**Your goal:** Leave out the pictures, and write out exactly the lines from the beginning of the material to the line holding "from mathutils import Vector, Matrix, noise", that line included, and nothing else.
═══
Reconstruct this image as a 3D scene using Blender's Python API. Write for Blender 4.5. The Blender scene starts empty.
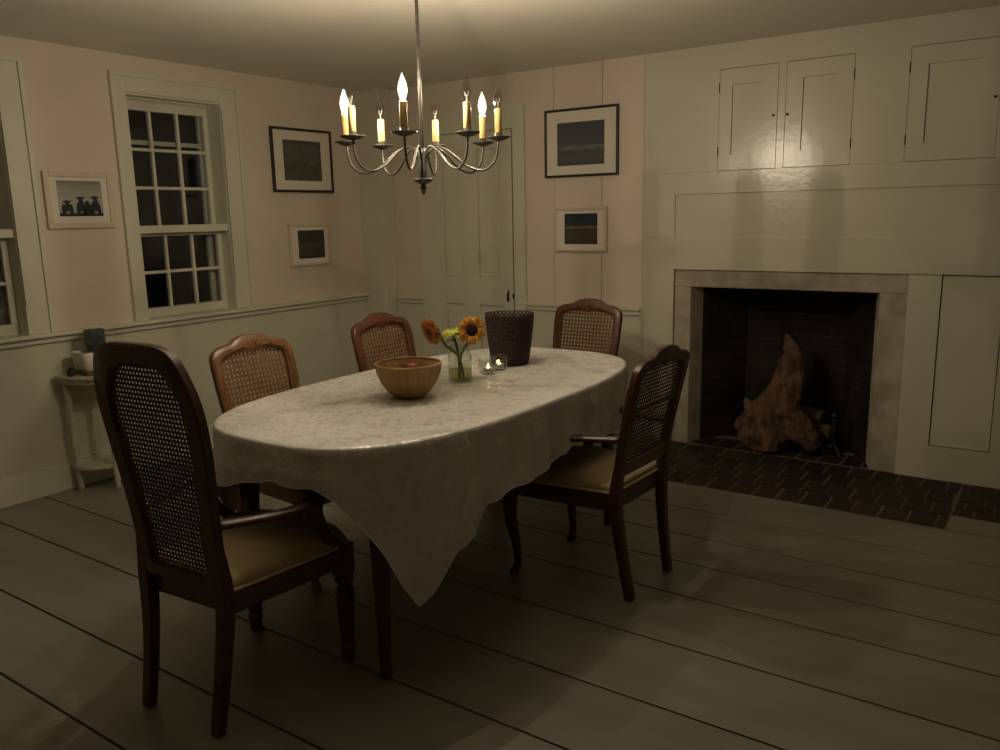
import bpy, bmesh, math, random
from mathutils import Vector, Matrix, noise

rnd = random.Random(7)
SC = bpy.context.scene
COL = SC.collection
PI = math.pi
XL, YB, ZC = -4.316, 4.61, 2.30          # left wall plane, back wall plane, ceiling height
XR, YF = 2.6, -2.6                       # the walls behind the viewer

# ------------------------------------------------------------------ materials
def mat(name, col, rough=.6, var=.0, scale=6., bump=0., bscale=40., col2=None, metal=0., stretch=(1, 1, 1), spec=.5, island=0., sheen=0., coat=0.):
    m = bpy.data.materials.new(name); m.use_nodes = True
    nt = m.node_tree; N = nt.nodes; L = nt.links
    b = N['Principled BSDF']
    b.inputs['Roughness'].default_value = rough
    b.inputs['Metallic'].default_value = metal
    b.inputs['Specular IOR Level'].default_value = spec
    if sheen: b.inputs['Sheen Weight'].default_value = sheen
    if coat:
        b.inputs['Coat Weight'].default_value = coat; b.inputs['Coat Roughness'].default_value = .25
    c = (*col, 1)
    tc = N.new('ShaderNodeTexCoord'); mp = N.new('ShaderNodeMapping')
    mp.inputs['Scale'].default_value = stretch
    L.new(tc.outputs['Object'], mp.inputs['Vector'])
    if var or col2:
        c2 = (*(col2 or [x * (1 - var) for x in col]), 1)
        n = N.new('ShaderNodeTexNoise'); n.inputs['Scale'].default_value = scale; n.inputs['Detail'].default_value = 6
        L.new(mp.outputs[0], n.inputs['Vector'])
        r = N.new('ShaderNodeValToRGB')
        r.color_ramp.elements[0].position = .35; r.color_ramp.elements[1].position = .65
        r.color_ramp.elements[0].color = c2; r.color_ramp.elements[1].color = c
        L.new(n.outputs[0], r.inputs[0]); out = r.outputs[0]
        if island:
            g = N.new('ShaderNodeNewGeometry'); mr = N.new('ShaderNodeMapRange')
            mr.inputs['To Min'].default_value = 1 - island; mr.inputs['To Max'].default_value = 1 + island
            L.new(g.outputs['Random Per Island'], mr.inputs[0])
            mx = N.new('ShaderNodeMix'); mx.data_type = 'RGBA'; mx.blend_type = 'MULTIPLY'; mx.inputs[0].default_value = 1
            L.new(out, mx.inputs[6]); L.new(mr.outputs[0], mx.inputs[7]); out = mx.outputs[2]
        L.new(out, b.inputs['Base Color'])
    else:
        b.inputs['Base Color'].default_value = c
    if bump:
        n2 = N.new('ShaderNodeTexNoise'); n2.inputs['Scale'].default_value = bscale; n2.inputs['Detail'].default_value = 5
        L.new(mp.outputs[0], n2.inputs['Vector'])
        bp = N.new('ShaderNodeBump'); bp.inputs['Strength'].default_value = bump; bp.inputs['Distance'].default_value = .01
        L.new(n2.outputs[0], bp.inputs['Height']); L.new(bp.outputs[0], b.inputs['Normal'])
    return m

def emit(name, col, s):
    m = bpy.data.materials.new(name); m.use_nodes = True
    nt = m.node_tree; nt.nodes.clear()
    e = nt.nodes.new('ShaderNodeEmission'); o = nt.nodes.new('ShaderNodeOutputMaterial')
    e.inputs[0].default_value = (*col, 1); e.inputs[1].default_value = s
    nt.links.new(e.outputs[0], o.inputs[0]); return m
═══
**The reply:**
Reconstruct this image as a 3D scene using Blender's Python API. Write for Blender 4.5. The Blender scene starts empty.
import bpy, bmesh, math, random
from mathutils import Vector, Matrix, noise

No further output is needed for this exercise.